Fun fact: if everything stays the same as 2014, the UK will be the first major country to hold European elections and the only one besides The Netherlands doing so on Thursday. All other major countries will vote on Sunday, the rest mostly on Saturday or Sunday except for Ireland (Friday) and the Czech Republic (Fri + Sat).
 
Oct 27, 2017
2,041
I was expecting the last one to be about how drought and aging population are a great combination when you invest in mortuary services.
They're saturday morning cartoon vilains.
 
Oct 26, 2017
8,211
They're a disaster capitalist family. Their dad quite literally wrote the book on it.
Yeah and public still can't see it. Really is give them someone to look down on, hate and they won't notice you picking their pocket.

What a vile family.

Anyone else notice leave politicians are really against EU elections, they would get us out before them if they could for some reason, worried?
 
Oct 27, 2017
1,161
Lovely people, the Rees-Moggs:

All completely foul and none of it is in the least bit surprising if you know anything about their father and his views.


How to explain Jacob Rees-Mogg? Start with his father's books [The Guardian, Nov 2018]

That verdict is now beginning to seem premature. In August, Alastair Campbell, Blair’s former right-hand man and a prominent remainer, wrote about The Sovereign Individual at length on his blog. He called it “the most important book you have never heard of”. “After reading it,” he intriguingly claimed, “it is easy to see” why Jacob “so loves Brexit, and the chaos and disorder, and opportunities for disaster capitalism and super-elitism, that it may provide.”
Across the Atlantic, the book has become associated with another disruptive tendency in modern politics, the rightwing libertarians of Silicon Valley. From the start, the book was better received in the US, where futurology and polemics against the state are more mainstream genres. In 2011, almost a decade and a half after the book’s publication, Rees-Mogg was still being invited there to talk about it, to students at Stanford University, one of Silicon Valley’s prime recruiting grounds. In 2014, Peter Thiel, the intellectually restless, fiercely conservative co-founder of PayPal, told the business magazine Forbes that The Sovereign Individual had influenced him more than any other book.
the full article is well worth the read.
 

plagiarize

Skinny Dipping in Cauldron Lake
Moderator
Oct 25, 2017
6,645
Cape Cod, MA
It's difficult for me to blame people for supporting the Iraq war back in 2003 or whenever. I did.

I don't know what David Lammy knew then. I don't know that he *didn't* have more information than I had, more clearly painting the whole thing as the clearly terrible thing we have come to learn it was. And for people who were right back then, well, that's something I think they can rightly point to when talking about their judgement.

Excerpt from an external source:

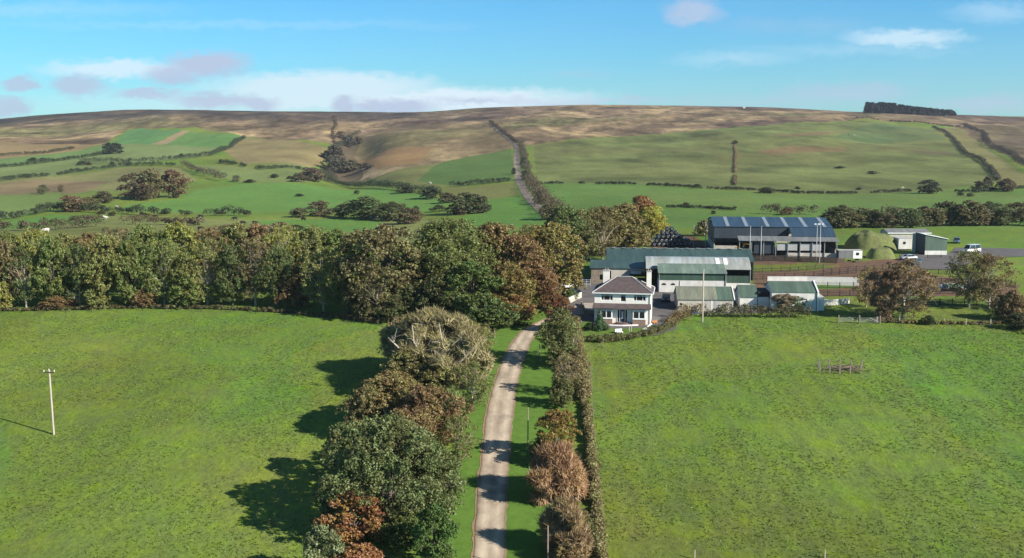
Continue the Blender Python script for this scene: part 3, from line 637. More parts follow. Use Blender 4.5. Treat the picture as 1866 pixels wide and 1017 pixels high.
# --- tree belt beyond the left field
OL = (120, 126, 68); YG = (136, 142, 66); DG = (88, 102, 56); BR = (124, 106, 68); MG = (108, 122, 62); OB = (140, 106, 62); GB = (118, 110, 72)
def cname(c): return {OL: 'olive', YG: 'yellow-green', DG: 'dark green', BR: 'brown', MG: 'mid green', OB: 'orange-brown', GB: 'grey-brown'}[c]
belt = [(-75, 563, 430, 80, OL), (-30, 563, 425, 74, MG), (14, 561, 440, 62, GB), (48, 560, 452, 66, DG), (96, 558, 436, 76, MG), (146, 558, 446, 66, DG), (196, 556, 428, 84, OL), (246, 557, 440, 70, MG),
        (300, 556, 432, 84, MG), (338, 558, 470, 60, OL), (378, 556, 434, 84, OL), (424, 557, 446, 64, DG), (466, 557, 436, 72, GB), (508, 558, 450, 66, DG), (548, 558, 482, 70, BR), (590, 568, 444, 84, OL), (636, 575, 472, 70, DG)]
for i, (u, vb, vt, w, c) in enumerate(belt):
    key = ['tree0', 'airy0', 'tree3', 'airy1', 'tree5', 'airy2', 'tree1'][i % 7]
    tree(key, u, vb, vt + rnd.uniform(-3, 3), w * 1.02, c, '%s tree, %s from the left in the front row of the tree belt' % (cname(c), NUM[i]), group='front row of the tree belt beyond the left field')
belt2 = [(-50, 535, 412, 90, MG), (20, 538, 424, 76, MG), (70, 536, 418, 88, YG), (125, 535, 426, 80, OL), (165, 535, 424, 70, BR), (215, 533, 414, 84, GB), (268, 533, 410, 90, MG), (330, 533, 408, 96, YG), (388, 533, 412, 86, BR), (432, 533, 408, 80, OL), (470, 532, 412, 74, BR),
         (520, 531, 410, 90, YG), (570, 531, 412, 92, OL), (618, 533, 420, 84, MG), (660, 533, 430, 70, DG)]
for i, (u, vb, vt, w, c) in enumerate(belt2):
    key = ['tree1', 'tree4', 'airy2', 'tree2', 'tree0', 'airy0'][i % 6]
    tree(key, u, vb, vt + rnd.uniform(-3, 3), w, c, 'taller %s tree, %s from the left in the back row of the belt' % (cname(c), NUM[i]), group='back row of the tree belt beyond the left field')
for i, (u, vb, vt, w, c) in enumerate([(5, 564, 515, 44, YG), (105, 561, 540, 60, BR), (176, 560, 522, 50, OL), (262, 558, 528, 56, BR), (345, 559, 500, 70, MG), (540, 560, 500, 60, BR)]):
    tree('bush%d' % (i % 3), u, vb, vt, w, c, 'low %s bush under the tree belt, %s from the left' % (cname(c), NUM[i]), 'bush', 'bushes at the foot of the tree belt')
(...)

But some of us believed the lies, and I don't think that should assign us to the scrap heap for the rest of time.

I had too much faith in the leadership at the time. I learnt and grew. I would hope that wouldn't be disqualifying.
 
Oct 28, 2017
2,342
It's difficult for me to blame people for supporting the Iraq war back in 2003 or whenever. I did.

I don't know what David Lammy knew then. I don't know that he *didn't* have more information than I had, more clearly painting the whole thing as the clearly terrible thing we have come to learn it was. And for people who were right back then, well, that's something I think they can rightly point to when talking about their judgement.

But some of us believed the lies, and I don't think that should assign us to the scrap heap for the rest of time.

I had too much faith in the leadership at the time. I learnt and grew. I would hope that wouldn't be disqualifying.
This kind of sentiment is fine but it has to be married to some kind of reparations, financial and otherwise. You can't just say "oh we were mislead". It needs introspection on a national scale, it needs mechanisms to stop it happening again and above all else, what was broke needs fixing.

This is why it rings hollow when people say they didn't know, plenty of us knew at the time and still many hadn't learned when the issue of Syria came to the fore.

Lammy seems one of the better sort but I need a lot more than what I've seen to feel comfortable he wouldn't have similar lapses in judgement in those situations. His response to Grenfell was inspiring, I'll give him that.
 
Oct 25, 2017
807
Interesting that they put the birth of democracy as 1707, presumably because of the Acts of Union with Scotland that created the UK. An act that was chiefly concerned with securing English dominance over Scotland and creating a united throne to prevent any potential civil wars if a pretender claimed one throne but not the other.
Of course, the acts were opposed by the vast majority of the Scottish people. The act only went through because the Scottish state was deeply in debt and England basically bribed enough indebted Scottish lords to vote it through. Then this newly democratic UK had to impose martial law in Scotland to stop all the rioting.
I suppose Brexit is in keeping with this tradition of "democracy".
 
Oct 26, 2017
8,211
I think secretly the US wants the UK in the EU rather than out, yeah there is some profiteering opportunists who want to feast on the UK and sell outs in the UK willing to make it happen but long term the UK being in the EU is more useful to the US, probably why Obama threw his weight in before the referendum, strategically you want the lapdog and it's influence within the EU because it isn't going anywhere and will be a competitor, ally of sorts and you need that so called special relationship to have some use and the UK being at the EU table in the UK and integrated is ideal to the US.
 
Oct 27, 2017
1,284
I think secretly the US wants the UK in the EU rather than out, yeah there is some profiteering opportunists who want to feast on the UK and sell outs in the UK willing to make it happen but long term the UK being in the EU is more useful to the US, probably why Obama threw his weight in before the referendum, strategically you want the lapdog and it's influence within the EU because it isn't going anywhere and will be a competitor, ally of sorts and you need that so called special relationship to have some use and the UK being at the EU table in the UK and integrated is ideal to the US.
I don't think the Trump administration thinks in those long term soft power goals.